Every art, like our own, has in its composition fluctuating as well as fixed principles. It is an attentive inquiry into their difference that will enable us to determine how far we are influenced by custom and habit, and what is fixed in the nature of things.

To distinguish how much has solid foundation, we may have recourse to the same proof by which some hold that wit ought to be tried; whether it preserves itself when translated. That wit is false, which can subsist only in one language; and that picture which pleases only one age or one nation owes its reception to some local or accidental association of ideas.

We may apply this to every custom and habit of life. Thus the general principles of urbanity, politeness, or civility, have been the same in all nations; but the mode in which they are dressed is continually varying.
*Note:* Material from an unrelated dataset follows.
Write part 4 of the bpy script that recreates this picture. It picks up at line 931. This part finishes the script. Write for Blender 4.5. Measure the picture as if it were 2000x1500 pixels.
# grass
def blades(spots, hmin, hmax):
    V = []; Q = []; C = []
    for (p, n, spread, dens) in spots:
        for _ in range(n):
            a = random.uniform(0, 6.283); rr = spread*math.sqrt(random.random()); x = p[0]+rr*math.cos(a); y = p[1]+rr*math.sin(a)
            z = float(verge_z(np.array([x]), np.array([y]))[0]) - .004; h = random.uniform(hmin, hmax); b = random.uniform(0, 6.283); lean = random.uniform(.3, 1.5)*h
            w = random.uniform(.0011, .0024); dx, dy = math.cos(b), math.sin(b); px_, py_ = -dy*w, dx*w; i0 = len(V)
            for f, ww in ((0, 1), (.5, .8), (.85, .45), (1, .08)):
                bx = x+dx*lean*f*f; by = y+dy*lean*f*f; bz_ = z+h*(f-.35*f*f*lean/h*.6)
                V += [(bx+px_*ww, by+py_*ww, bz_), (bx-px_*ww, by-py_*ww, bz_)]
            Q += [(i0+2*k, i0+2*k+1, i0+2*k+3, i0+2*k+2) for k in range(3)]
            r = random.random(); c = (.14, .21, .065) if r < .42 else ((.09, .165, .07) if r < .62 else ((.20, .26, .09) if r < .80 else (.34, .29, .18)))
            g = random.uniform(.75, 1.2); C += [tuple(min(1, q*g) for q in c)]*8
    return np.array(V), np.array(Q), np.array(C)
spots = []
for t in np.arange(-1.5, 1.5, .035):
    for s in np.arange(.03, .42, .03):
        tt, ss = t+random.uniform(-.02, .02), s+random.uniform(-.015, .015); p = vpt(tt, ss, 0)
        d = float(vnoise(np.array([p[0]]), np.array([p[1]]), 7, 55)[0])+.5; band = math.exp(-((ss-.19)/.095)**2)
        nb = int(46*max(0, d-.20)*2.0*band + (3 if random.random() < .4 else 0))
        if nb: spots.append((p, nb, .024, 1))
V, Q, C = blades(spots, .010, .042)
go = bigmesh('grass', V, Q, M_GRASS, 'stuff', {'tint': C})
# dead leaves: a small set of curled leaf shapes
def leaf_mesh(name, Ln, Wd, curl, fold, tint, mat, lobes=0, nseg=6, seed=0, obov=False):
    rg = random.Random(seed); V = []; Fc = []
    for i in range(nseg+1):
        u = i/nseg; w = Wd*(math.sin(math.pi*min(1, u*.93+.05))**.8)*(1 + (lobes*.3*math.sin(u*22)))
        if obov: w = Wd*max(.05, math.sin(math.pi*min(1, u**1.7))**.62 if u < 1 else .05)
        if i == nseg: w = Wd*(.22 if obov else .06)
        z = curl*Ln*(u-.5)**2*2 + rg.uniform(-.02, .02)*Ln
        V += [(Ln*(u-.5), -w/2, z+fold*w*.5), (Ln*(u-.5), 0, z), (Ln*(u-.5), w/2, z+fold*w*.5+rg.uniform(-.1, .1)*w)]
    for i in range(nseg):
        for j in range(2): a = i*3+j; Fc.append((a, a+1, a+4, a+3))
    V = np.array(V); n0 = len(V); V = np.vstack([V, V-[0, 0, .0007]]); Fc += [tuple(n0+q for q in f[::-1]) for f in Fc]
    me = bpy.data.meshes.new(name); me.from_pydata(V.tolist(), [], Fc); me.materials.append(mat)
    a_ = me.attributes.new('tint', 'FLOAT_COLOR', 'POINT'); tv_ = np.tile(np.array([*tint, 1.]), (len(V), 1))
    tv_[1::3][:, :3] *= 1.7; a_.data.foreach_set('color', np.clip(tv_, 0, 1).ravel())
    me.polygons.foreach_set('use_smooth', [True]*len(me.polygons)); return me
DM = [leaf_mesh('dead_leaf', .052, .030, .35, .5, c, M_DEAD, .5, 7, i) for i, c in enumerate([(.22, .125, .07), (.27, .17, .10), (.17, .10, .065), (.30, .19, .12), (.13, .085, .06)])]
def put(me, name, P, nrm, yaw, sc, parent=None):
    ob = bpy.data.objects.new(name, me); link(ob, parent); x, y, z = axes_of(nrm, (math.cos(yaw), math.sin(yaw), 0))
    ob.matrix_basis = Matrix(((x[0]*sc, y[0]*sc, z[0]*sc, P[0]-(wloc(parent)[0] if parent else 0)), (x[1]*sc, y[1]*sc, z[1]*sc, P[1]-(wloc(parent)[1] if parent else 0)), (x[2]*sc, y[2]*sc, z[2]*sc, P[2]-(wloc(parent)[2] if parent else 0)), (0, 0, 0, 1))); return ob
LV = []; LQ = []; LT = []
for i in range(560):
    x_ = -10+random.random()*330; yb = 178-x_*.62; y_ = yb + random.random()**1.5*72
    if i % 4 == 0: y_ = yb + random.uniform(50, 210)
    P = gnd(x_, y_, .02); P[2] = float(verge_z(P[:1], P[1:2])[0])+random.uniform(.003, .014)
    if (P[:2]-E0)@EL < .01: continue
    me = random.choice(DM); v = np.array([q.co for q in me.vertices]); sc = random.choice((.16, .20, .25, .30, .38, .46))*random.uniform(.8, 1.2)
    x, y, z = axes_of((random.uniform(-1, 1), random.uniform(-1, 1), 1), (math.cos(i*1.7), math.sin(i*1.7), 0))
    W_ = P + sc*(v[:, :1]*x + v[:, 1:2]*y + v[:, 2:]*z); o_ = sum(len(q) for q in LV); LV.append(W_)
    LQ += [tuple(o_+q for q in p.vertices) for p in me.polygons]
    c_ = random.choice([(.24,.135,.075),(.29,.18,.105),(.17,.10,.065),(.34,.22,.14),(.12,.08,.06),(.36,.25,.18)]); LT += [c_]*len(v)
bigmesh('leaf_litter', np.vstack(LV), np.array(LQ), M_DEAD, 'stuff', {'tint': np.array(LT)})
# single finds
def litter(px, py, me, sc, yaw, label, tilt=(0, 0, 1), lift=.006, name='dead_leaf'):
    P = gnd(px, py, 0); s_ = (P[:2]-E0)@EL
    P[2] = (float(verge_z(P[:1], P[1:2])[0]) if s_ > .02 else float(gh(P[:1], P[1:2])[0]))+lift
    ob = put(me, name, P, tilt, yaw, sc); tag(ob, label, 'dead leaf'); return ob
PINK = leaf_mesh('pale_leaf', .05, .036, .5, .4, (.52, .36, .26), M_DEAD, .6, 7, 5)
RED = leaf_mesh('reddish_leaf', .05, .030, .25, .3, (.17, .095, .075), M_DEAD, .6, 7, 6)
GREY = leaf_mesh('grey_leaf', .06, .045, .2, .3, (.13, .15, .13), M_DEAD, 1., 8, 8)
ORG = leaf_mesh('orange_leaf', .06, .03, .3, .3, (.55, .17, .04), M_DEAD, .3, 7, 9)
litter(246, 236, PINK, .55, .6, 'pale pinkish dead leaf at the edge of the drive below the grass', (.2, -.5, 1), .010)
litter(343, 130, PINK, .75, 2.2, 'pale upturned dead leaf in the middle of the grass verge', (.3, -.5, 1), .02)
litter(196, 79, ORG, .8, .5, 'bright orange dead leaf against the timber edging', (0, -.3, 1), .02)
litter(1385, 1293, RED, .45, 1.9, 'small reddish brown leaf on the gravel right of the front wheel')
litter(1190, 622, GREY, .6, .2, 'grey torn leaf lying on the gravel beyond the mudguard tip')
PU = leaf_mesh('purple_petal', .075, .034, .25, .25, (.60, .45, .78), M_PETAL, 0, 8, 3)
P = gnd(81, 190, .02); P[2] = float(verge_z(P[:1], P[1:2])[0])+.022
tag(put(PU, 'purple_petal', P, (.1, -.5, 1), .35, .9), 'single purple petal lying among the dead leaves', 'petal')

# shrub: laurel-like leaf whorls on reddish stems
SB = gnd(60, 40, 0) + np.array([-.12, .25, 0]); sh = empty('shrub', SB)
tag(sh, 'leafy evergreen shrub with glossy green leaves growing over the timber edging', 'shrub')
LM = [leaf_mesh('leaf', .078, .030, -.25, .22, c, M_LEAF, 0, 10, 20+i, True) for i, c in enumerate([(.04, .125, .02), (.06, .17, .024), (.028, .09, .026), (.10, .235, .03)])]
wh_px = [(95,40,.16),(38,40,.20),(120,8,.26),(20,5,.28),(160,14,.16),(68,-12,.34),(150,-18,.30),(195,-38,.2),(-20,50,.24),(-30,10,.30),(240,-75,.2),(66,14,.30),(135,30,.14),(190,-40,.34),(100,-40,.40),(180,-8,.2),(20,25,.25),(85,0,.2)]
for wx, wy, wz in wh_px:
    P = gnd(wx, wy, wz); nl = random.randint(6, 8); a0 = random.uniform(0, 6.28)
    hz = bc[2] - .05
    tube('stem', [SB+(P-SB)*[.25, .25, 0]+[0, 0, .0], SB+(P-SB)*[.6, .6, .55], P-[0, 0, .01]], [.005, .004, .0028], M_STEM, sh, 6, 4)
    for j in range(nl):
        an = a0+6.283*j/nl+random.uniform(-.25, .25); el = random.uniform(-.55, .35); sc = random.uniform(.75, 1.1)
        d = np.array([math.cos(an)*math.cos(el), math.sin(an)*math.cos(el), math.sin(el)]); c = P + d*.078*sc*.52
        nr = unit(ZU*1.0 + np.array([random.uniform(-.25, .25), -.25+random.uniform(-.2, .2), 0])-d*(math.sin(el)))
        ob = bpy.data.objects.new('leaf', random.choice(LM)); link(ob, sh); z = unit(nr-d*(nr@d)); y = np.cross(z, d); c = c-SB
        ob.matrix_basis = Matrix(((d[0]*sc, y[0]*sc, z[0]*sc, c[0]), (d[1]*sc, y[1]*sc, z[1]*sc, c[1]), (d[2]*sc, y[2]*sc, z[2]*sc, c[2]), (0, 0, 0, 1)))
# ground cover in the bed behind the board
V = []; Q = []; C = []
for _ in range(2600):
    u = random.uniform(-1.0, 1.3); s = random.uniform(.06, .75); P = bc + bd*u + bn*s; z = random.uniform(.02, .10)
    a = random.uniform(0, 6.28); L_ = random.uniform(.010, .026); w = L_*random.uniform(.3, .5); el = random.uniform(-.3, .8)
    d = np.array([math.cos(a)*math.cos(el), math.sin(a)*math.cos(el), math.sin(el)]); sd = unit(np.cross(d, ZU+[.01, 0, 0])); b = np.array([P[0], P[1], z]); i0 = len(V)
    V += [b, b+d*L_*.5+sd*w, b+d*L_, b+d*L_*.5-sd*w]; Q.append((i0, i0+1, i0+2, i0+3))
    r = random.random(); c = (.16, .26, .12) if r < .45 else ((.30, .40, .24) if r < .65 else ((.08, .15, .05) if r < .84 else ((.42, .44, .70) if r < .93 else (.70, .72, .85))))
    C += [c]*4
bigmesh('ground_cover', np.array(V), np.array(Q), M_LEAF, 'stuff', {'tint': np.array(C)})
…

The general idea of showing respect is by making yourself less; but the manner, whether by bowing the body, kneeling, prostration, pulling off the upper part of our dress, or taking away the lower,[14] is a matter of custom.

Thus, in regard to ornaments,—it would be unjust to conclude that because they were at first arbitrarily contrived, they are therefore undeserving of our attention; on the contrary, he who neglects the cultivation of those ornaments, acts contrary to nature and reason. As life would be imperfect without its highest ornaments, the arts, so these arts themselves would be imperfect without their ornaments. Though we by no means ought to rank these with positive and substantial beauties, yet it must be allowed, that a knowledge of both is essentially requisite towards forming a complete, whole and perfect taste. It is in reality from the ornaments, that arts receive their peculiar character and complexion; we may add, that in them we find the characteristical mark of a national taste; as by throwing up a feather in the air, we know which way the wind blows, better than by a more heavy matter.

The striking distinction between the works of the Roman, Bolognian, and Venetian schools, consists more in that general effect which is produced by colours, than in the more profound excellences of the art; at least it is from thence that each is distinguished and known at first sight. Thus it is the ornaments, rather than the proportions of architecture, which at the first glance distinguish the different orders from each other; the Doric is known by its triglyphs, the Ionic by its volutes, and the Corinthian by its acanthus.

What distinguishes oratory from a cold narration is a more liberal, though chaste, use of those ornaments which go under the name of figurative and metaphorical expressions; and poetry distinguishes itself from oratory, by words and expressions still more ardent and glowing. What separates and distinguishes poetry is more particularly the ornament of verse: it is this which gives it its character, and is an essential without which it cannot exist. Custom has appropriated different metre to different kinds of composition, in which the world is not perfectly agreed. In England the dispute is not yet settled, which is to be preferred, rhyme or blank verse. But however we disagree about what these metrical ornaments shall be, that some metre is essentially necessary is universally acknowledged.

In poetry or eloquence, to determine how far figurative or metaphorical language may proceed, and when it begins to be affectation or beside the truth, must be determined by taste; though this taste, we must never forget, is regulated and formed by the presiding feelings of mankind,—by those works which have approved themselves to all times and all persons. Thus, though eloquence has undoubtedly an essential and intrinsic excellence, and immovable principles common to all languages, founded in the nature of our passions and affections; yet it has its ornaments and modes of address, which are merely arbitrary. What is approved in the eastern nations as grand and majestic, would be considered by the Greeks and Romans as turgid and inflated; and they, in return, would be thought by the Orientals to express themselves in a cold and insipid manner.

We may add likewise to the credit of ornaments, that it is by their means that art itself accomplishes its purpose. Fresnoy calls colouring, which is one of the chief ornaments of painting, lena sororis, that which procures lovers and admirers to the more valuable excellences of the art.

It appears to be the same right turn of mind which enables a man to acquire the truth, or the just idea of what is right, in the ornaments, as in the more stable principles of art. It has still the same centre of perfection, though it is the centre of a smaller circle.

To illustrate this by the fashion of dress, in which there is allowed to be a good or bad taste. The component parts of dress are continually changing from great to little, from short to long; but the general form still remains; it is still the same general dress, which is comparatively fixed, though on a very slender foundation; but it is on this which fashion must rest. He who invents with the most success, or dresses in the best taste, would probably, from the same sagacity employed to greater purposes, have discovered equal skill, or have formed the same correct taste, in the highest labours of art.